Microsoft is stepping up its bug hunting efforts surrounding its Visual Studio development suite, adding Microsoft .NET Core and ASP.NET Core to its Bug Bounty program.
The bounties opened yesterday and will run “indefinitely,” according to Microsoft. The bounty program includes the Windows and Linux versions of .NET Core and ASP.NET Core.
Bounty payouts range from $500 to $15,000 and renews a technical preview bounty announced last year for .NET Core and ASP.NET 5 Beta that expired Jan. 20.
“During the RC1 and RC2 bounty periods we received quite a few interesting, intriguing and even puzzling bugs which we’ve addressed,” wrote Barry Dorrans, a .NET security analyst at Microsoft, in a blog post announcing the bounty program additions. “The RC 1 bounty included one report which prompted an entire rewrite of a feature to make it easier for developers to use successfully.”
Specifics for the latest bounty program include payouts for “critical and important vulnerabilities” found on the latest RTM version, or supported beta or RC releases of latest versions of Microsoft .NET Core, ASP.NET Core.

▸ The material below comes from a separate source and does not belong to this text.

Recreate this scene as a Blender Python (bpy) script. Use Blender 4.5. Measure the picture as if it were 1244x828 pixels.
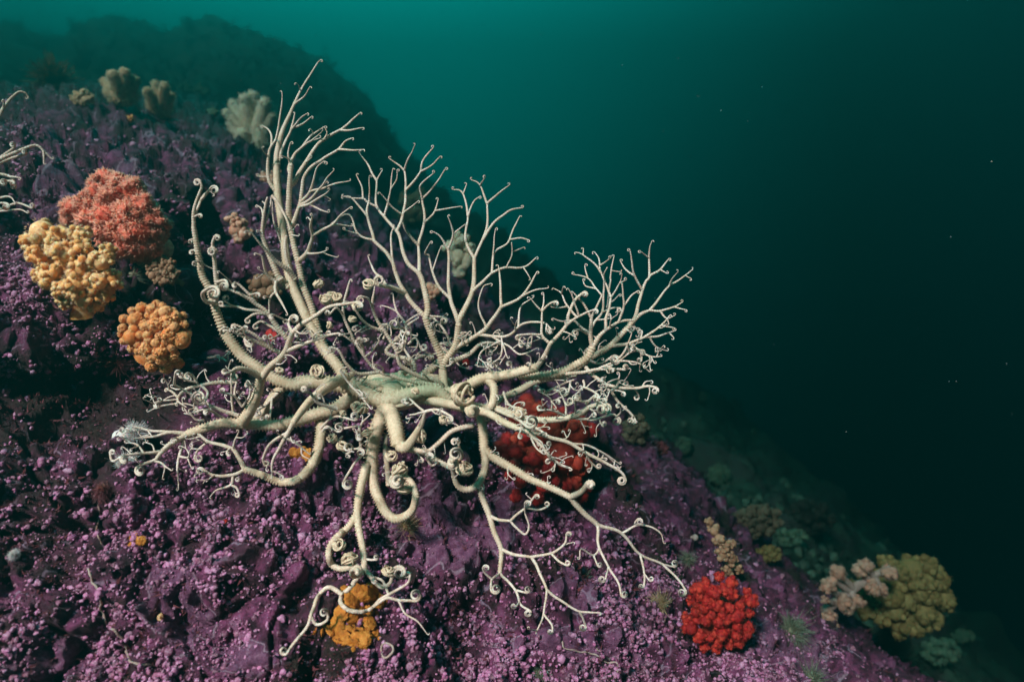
import bpy, math, random
import numpy as np
from mathutils import Vector
from mathutils.bvhtree import BVHTree

for o in list(bpy.data.objects): bpy.data.objects.remove(o, do_unlink=True)
C = bpy.context.scene.collection
S = bpy.context.scene
R = math.radians
rng = np.random.default_rng(7)
random.seed(7)

# ------------------------------------------------------------------ camera, water light, sun, exposure
FPX, CX, CY = 760.0, 622.0, 414.0                 # focal length and centre in photograph pixels
cam = bpy.data.cameras.new('camera'); camo = bpy.data.objects.new('camera', cam); C.objects.link(camo)
cam.sensor_width = 36; cam.lens = FPX / 1244 * 36; cam.clip_start = 0.02; cam.clip_end = 400
camo.location = (0, 0, 0); camo.rotation_euler = (R(90), 0, 0)
cam.dof.use_dof = True; cam.dof.focus_distance = 1.01; cam.dof.aperture_fstop = 2.7
S.camera = camo

SUN_DIR = Vector((0.40, 0.72, -0.57)).normalized()  # the way the light travels
sun = bpy.data.lights.new('sun', 'SUN'); sun.energy = 5.0; sun.angle = R(10); sun.color = (1.0, 0.81, 0.79)
suno = bpy.data.objects.new('sun', sun); C.objects.link(suno)
suno.rotation_euler = SUN_DIR.to_track_quat('-Z', 'Y').to_euler()

W = bpy.data.worlds.new('World'); S.world = W; W.use_nodes = True
nt = W.node_tree; nt.nodes.clear()
def nd(t, typ, **kw):
    n = t.nodes.new(typ)
    for k, v in kw.items():
        if k.startswith('i_'): n.inputs[k[2:].replace('_', ' ')].default_value = v
        else: setattr(n, k, v)
    return n
tc = nd(nt, 'ShaderNodeTexCoord')
flat = nd(nt, 'ShaderNodeVectorMath', operation='MULTIPLY'); flat.inputs[1].default_value = (1, 1, 0.45)
lift = nd(nt, 'ShaderNodeVectorMath', operation='ADD'); lift.inputs[1].default_value = (0, 0, 0.6)
sky = nd(nt, 'ShaderNodeTexSky', sky_type='NISHITA', sun_disc=False)
sky.sun_elevation = math.asin(-SUN_DIR.z); sky.sun_rotation = math.atan2(-SUN_DIR.x, -SUN_DIR.y)
glow = nd(nt, 'ShaderNodeVectorMath', operation='DOT_PRODUCT')
g = Vector((-0.34, 0.50, 0.80)).normalized(); glow.inputs[1].default_value = g
ramp = nd(nt, 'ShaderNodeValToRGB')
cr = ramp.color_ramp; cr.interpolation = 'B_SPLINE'
WATER = [(0.0, (0.0, 0.008, 0.007)), (0.22, (0.0, 0.03, 0.022)), (0.40, (0.0, 0.12, 0.078)), (0.54, (0.0, 0.40, 0.24)),
         (0.68, (0.0, 1.25, 0.70)), (0.82, (0.0, 3.0, 1.66)), (1.0, (0.01, 7.0, 3.7))]
WMAX = 8.0
WATER = [(p, tuple(v / WMAX for v in c)) for p, c in WATER]
cr.elements[0].position, cr.elements[0].color = WATER[0][0], (*WATER[0][1], 1)
cr.elements[1].position, cr.elements[1].color = WATER[-1][0], (*WATER[-1][1], 1)
for p, c in WATER[1:-1]:
    e = cr.elements.new(p); e.color = (*c, 1)
mul = nd(nt, 'ShaderNodeMix', data_type='RGBA', blend_type='MULTIPLY'); mul.inputs[0].default_value = 1
bg = nd(nt, 'ShaderNodeBackground'); bg.inputs['Strength'].default_value = 0.15
wo = nd(nt, 'ShaderNodeOutputWorld')
L = nt.links.new
L(tc.outputs['Generated'], flat.inputs[0]); L(flat.outputs[0], lift.inputs[0]); L(lift.outputs[0], sky.inputs['Vector'])
L(tc.outputs['Generated'], glow.inputs[0]); L(glow.outputs['Value'], ramp.inputs[0])
gain = nd(nt, 'ShaderNodeVectorMath', operation='SCALE'); gain.inputs['Scale'].default_value = WMAX * 2.35
L(ramp.outputs[0], gain.inputs[0]); L(gain.outputs[0], mul.inputs[6]); L(sky.outputs[0], mul.inputs[7]); L(mul.outputs[2], bg.inputs[0]); L(bg.outputs[0], wo.inputs[0])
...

The bug bounty also includes Kestrel, Microsoft’s new cross-platform web server, as well as bugs found in the default ASP.NET Core templates provided with the ASP.NET Web Tools Extension for Visual Studio 2015 or later, according to Microsoft.
Microsoft announced the update to its bug bounty program on Thursday, offering technical program descriptions as well. Microsoft released .NET Core and ASP.NET Core late June. Microsoft’s .NET Core is a small optimized runtime that is the basis of ASP.NET Core, with ports for Linux, OS X and FreeBSD. ASP.NET Core is an open source web framework used by developers for building cross-platform web applications that run on Windows, Linux and the Mac.

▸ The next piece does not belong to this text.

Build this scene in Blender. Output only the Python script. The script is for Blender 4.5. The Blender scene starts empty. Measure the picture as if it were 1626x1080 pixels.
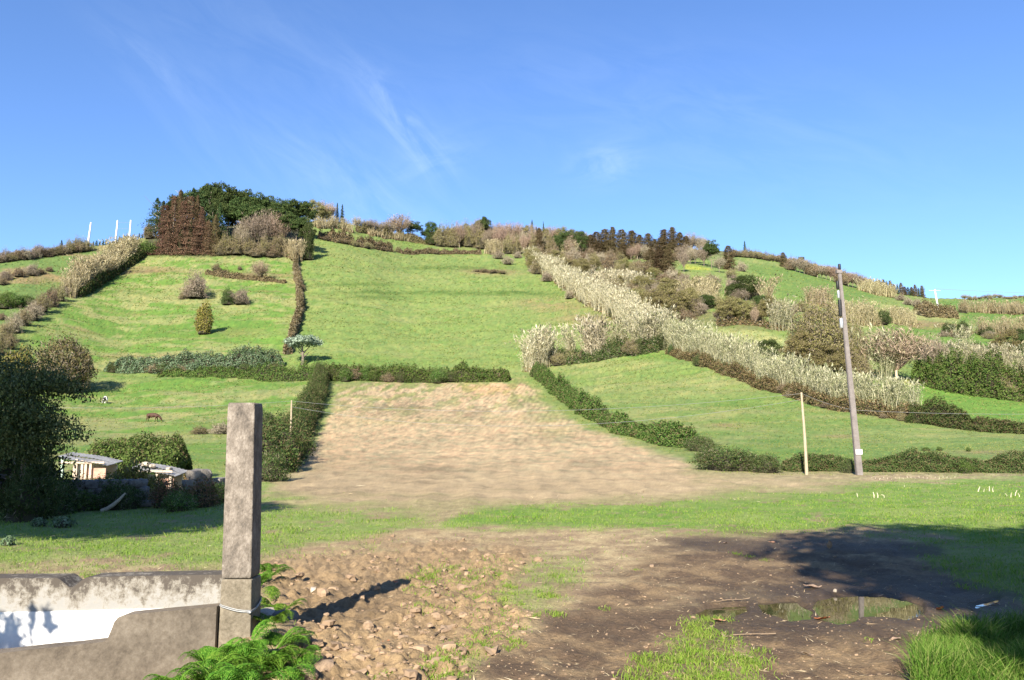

Payouts for .NET Core and ASP.NET Core bugs top out at $15,000 for “high quality” flaws tied to remote code execution. Microsoft will pay up to $9,000 for “high quality” bugs relating to security design flaws and successful elevation of privileges. Payouts of $5,000 will go to bug bounty hunters that find remote DoS and tampering/spoofing vulnerabilities. At the base level Microsoft said template CSRF or XSS bugs will payout between $500 and $2,000.
Microsoft launched its bug bounty program in 2013, agreeing to pay good money to white hats, researchers and aspiring young hackers to find vulnerabilities in its universe of products.